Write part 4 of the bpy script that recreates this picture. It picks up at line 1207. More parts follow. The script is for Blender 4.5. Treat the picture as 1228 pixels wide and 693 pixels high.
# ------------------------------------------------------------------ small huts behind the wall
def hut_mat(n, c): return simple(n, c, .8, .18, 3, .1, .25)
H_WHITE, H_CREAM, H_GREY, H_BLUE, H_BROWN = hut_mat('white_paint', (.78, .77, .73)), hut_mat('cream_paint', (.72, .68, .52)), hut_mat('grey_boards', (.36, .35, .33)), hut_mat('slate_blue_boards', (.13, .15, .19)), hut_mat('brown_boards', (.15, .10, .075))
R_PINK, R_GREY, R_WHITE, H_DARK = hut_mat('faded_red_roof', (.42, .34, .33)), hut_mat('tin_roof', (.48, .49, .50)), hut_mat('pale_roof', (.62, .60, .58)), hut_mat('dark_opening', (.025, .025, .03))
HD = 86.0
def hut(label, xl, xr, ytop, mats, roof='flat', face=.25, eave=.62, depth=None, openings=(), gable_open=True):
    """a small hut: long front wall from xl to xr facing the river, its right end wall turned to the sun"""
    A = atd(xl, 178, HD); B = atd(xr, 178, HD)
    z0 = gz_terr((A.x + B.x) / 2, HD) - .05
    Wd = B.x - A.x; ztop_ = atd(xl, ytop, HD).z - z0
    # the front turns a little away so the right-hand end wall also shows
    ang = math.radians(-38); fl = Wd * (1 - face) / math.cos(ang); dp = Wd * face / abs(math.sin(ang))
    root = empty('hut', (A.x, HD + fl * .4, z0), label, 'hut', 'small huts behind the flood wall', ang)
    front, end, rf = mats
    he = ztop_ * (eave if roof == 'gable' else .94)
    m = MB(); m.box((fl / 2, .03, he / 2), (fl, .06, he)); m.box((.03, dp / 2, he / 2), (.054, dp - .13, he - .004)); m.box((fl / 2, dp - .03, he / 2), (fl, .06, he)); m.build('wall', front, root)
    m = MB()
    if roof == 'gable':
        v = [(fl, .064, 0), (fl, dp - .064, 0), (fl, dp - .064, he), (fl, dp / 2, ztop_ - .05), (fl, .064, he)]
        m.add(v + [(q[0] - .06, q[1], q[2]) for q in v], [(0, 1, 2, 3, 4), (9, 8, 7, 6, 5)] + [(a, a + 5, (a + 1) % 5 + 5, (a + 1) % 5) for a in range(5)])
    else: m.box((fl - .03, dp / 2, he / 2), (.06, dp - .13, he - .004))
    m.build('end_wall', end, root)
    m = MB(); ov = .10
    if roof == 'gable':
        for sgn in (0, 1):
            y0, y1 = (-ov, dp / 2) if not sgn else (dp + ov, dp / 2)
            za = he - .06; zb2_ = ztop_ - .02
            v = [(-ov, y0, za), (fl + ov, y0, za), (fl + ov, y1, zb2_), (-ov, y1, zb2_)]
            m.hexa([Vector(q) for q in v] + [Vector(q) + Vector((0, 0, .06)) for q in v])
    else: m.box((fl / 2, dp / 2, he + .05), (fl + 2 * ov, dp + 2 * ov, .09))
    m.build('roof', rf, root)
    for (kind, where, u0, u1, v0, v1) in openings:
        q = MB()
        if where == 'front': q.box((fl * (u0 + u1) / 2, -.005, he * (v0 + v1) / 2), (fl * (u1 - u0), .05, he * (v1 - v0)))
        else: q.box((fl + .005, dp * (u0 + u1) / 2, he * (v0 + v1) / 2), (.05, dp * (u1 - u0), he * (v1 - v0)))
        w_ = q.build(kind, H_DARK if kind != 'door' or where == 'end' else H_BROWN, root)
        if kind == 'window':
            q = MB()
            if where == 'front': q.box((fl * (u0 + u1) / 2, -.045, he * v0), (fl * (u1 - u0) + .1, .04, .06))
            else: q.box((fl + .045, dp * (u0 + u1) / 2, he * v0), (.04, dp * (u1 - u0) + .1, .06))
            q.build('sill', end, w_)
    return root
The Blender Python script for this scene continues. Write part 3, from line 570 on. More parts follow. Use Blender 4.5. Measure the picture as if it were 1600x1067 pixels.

--------------------------------------------------

GIVEN PROBLEM:
Restate each of the entries above verbatim.

OUTPUT OF THE EXERCISE:
Write part 4 of the bpy script that recreates this picture. It picks up at line 1207. More parts follow. The script is for Blender 4.5. Treat the picture as 1228 pixels wide and 693 pixels high.
# ------------------------------------------------------------------ small huts behind the wall
def hut_mat(n, c): return simple(n, c, .8, .18, 3, .1, .25)
H_WHITE, H_CREAM, H_GREY, H_BLUE, H_BROWN = hut_mat('white_paint', (.78, .77, .73)), hut_mat('cream_paint', (.72, .68, .52)), hut_mat('grey_boards', (.36, .35, .33)), hut_mat('slate_blue_boards', (.13, .15, .19)), hut_mat('brown_boards', (.15, .10, .075))
R_PINK, R_GREY, R_WHITE, H_DARK = hut_mat('faded_red_roof', (.42, .34, .33)), hut_mat('tin_roof', (.48, .49, .50)), hut_mat('pale_roof', (.62, .60, .58)), hut_mat('dark_opening', (.025, .025, .03))
HD = 86.0
def hut(label, xl, xr, ytop, mats, roof='flat', face=.25, eave=.62, depth=None, openings=(), gable_open=True):
    """a small hut: long front wall from xl to xr facing the river, its right end wall turned to the sun"""
    A = atd(xl, 178, HD); B = atd(xr, 178, HD)
    z0 = gz_terr((A.x + B.x) / 2, HD) - .05
    Wd = B.x - A.x; ztop_ = atd(xl, ytop, HD).z - z0
    # the front turns a little away so the right-hand end wall also shows
    ang = math.radians(-38); fl = Wd * (1 - face) / math.cos(ang); dp = Wd * face / abs(math.sin(ang))
    root = empty('hut', (A.x, HD + fl * .4, z0), label, 'hut', 'small huts behind the flood wall', ang)
    front, end, rf = mats
    he = ztop_ * (eave if roof == 'gable' else .94)
    m = MB(); m.box((fl / 2, .03, he / 2), (fl, .06, he)); m.box((.03, dp / 2, he / 2), (.054, dp - .13, he - .004)); m.box((fl / 2, dp - .03, he / 2), (fl, .06, he)); m.build('wall', front, root)
    m = MB()
    if roof == 'gable':
        v = [(fl, .064, 0), (fl, dp - .064, 0), (fl, dp - .064, he), (fl, dp / 2, ztop_ - .05), (fl, .064, he)]
        m.add(v + [(q[0] - .06, q[1], q[2]) for q in v], [(0, 1, 2, 3, 4), (9, 8, 7, 6, 5)] + [(a, a + 5, (a + 1) % 5 + 5, (a + 1) % 5) for a in range(5)])
    else: m.box((fl - .03, dp / 2, he / 2), (.06, dp - .13, he - .004))
    m.build('end_wall', end, root)
    m = MB(); ov = .10
    if roof == 'gable':
        for sgn in (0, 1):
            y0, y1 = (-ov, dp / 2) if not sgn else (dp + ov, dp / 2)
            za = he - .06; zb2_ = ztop_ - .02
            v = [(-ov, y0, za), (fl + ov, y0, za), (fl + ov, y1, zb2_), (-ov, y1, zb2_)]
            m.hexa([Vector(q) for q in v] + [Vector(q) + Vector((0, 0, .06)) for q in v])
    else: m.box((fl / 2, dp / 2, he + .05), (fl + 2 * ov, dp + 2 * ov, .09))
    m.build('roof', rf, root)
    for (kind, where, u0, u1, v0, v1) in openings:
        q = MB()
        if where == 'front': q.box((fl * (u0 + u1) / 2, -.005, he * (v0 + v1) / 2), (fl * (u1 - u0), .05, he * (v1 - v0)))
        else: q.box((fl + .005, dp * (u0 + u1) / 2, he * (v0 + v1) / 2), (.05, dp * (u1 - u0), he * (v1 - v0)))
        w_ = q.build(kind, H_DARK if kind != 'door' or where == 'end' else H_BROWN, root)
        if kind == 'window':
            q = MB()
            if where == 'front': q.box((fl * (u0 + u1) / 2, -.045, he * v0), (fl * (u1 - u0) + .1, .04, .06))
            else: q.box((fl + .045, dp * (u0 + u1) / 2, he * v0), (.04, dp * (u1 - u0) + .1, .06))
            q.build('sill', end, w_)
    return root
The Blender Python script for this scene continues. Write part 3, from line 570 on. More parts follow. Use Blender 4.5. Measure the picture as if it were 1600x1067 pixels.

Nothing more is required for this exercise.